Schnebly and Westover visited nearby historic sites that were represented in the pageant. They attended an Anglican church where President Kimball preached and baptized hundreds of saints, visited the River Ribble where the first English converts were baptized and saw the main port where the saints left England for America. “Doing these site visits made the stories we performed feel even more real. It was clear we were on holy ground. Those were some spiritually defining moments for me,” said Schnebly.

The Pageant tells the story of the Church of Jesus Christ of Latter-day Saints, but it is meant to help everyone feel the power of God. Mackenzie Johns recalled an Anglican woman in the audience who found her after a performance.

The British Pageant Onstage in the UK (Judy Schnebly in Center).

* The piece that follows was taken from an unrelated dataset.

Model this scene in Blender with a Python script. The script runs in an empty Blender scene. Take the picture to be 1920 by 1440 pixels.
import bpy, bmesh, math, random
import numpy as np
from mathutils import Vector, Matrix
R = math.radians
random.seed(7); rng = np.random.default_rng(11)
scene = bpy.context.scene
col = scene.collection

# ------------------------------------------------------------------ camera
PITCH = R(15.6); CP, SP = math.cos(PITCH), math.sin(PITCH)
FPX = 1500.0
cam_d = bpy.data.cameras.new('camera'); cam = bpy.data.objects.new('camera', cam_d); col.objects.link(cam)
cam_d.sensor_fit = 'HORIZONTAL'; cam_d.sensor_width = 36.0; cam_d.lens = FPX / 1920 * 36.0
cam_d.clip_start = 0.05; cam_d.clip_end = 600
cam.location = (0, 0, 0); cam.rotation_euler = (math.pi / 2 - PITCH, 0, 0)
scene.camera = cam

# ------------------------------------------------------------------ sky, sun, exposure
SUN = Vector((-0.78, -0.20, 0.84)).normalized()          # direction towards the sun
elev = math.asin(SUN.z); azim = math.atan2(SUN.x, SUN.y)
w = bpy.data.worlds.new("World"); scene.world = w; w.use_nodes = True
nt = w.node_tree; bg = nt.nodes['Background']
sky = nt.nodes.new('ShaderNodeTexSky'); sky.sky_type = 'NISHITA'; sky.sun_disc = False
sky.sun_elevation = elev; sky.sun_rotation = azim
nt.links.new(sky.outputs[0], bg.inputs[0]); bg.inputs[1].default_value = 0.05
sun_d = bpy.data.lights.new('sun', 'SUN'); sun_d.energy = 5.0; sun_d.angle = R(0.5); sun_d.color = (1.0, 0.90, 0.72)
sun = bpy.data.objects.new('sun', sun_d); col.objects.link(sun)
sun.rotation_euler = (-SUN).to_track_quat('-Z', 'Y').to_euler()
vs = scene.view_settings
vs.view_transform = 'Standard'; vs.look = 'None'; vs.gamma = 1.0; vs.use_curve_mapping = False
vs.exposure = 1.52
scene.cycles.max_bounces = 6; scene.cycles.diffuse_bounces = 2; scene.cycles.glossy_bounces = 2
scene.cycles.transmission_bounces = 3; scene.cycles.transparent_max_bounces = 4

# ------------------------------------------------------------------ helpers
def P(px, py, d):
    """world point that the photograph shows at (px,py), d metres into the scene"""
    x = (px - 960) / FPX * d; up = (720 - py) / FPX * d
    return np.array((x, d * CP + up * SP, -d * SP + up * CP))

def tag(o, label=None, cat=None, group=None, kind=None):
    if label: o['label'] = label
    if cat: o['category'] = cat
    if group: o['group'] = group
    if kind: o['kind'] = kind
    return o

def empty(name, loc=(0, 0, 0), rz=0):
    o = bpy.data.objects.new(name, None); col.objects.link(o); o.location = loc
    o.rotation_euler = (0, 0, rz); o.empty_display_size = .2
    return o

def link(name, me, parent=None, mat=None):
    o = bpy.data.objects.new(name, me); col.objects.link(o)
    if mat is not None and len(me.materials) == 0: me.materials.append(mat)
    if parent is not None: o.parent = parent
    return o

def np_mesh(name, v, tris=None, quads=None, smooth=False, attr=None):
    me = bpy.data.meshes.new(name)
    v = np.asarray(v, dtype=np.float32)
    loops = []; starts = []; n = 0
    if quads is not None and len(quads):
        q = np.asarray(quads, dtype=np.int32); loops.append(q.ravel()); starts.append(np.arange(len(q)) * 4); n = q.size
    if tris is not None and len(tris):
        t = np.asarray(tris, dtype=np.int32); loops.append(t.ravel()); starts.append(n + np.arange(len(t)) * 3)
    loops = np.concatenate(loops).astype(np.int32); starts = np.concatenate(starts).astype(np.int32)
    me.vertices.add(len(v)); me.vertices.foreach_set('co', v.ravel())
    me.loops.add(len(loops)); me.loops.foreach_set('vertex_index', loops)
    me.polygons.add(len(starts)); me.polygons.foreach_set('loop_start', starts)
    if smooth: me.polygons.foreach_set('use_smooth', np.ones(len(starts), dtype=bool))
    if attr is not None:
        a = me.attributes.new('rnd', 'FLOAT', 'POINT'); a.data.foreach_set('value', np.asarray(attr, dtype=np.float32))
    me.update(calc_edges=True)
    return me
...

Photo Courtesy Alexandra Mackenzie Johns.

“In a northern accent, a woman said, ‘I have felt so much love from this performance. I emailed all my friends in my Anglican congregation and they told me to be careful getting involved with those Latter-day Saints. I said they're not trying to convert me. They're just loving me.’”

Mackenzie Johns went on to say, “I rejoiced in my heart at how clearly she articulated our desires as creators, directors, cast and choir: to love the audience and trust that they will feel God's love through us.”

“It is my prayer that audiences saw themselves reflected in the characters portrayed through the pageant,” Westover said. “The stage becomes a mirror that reveals our true identities as children of God and brothers and sisters in Christ. Their stories are our stories, whether we are descendants of theirs or not. I suspect those saints knew that future generations were deserving of rescue just as they were. Because of their efforts, we have knowledge of a Savior who willingly offers his hand to prevent us from drowning. He was their rescue then and he is our rescue now.”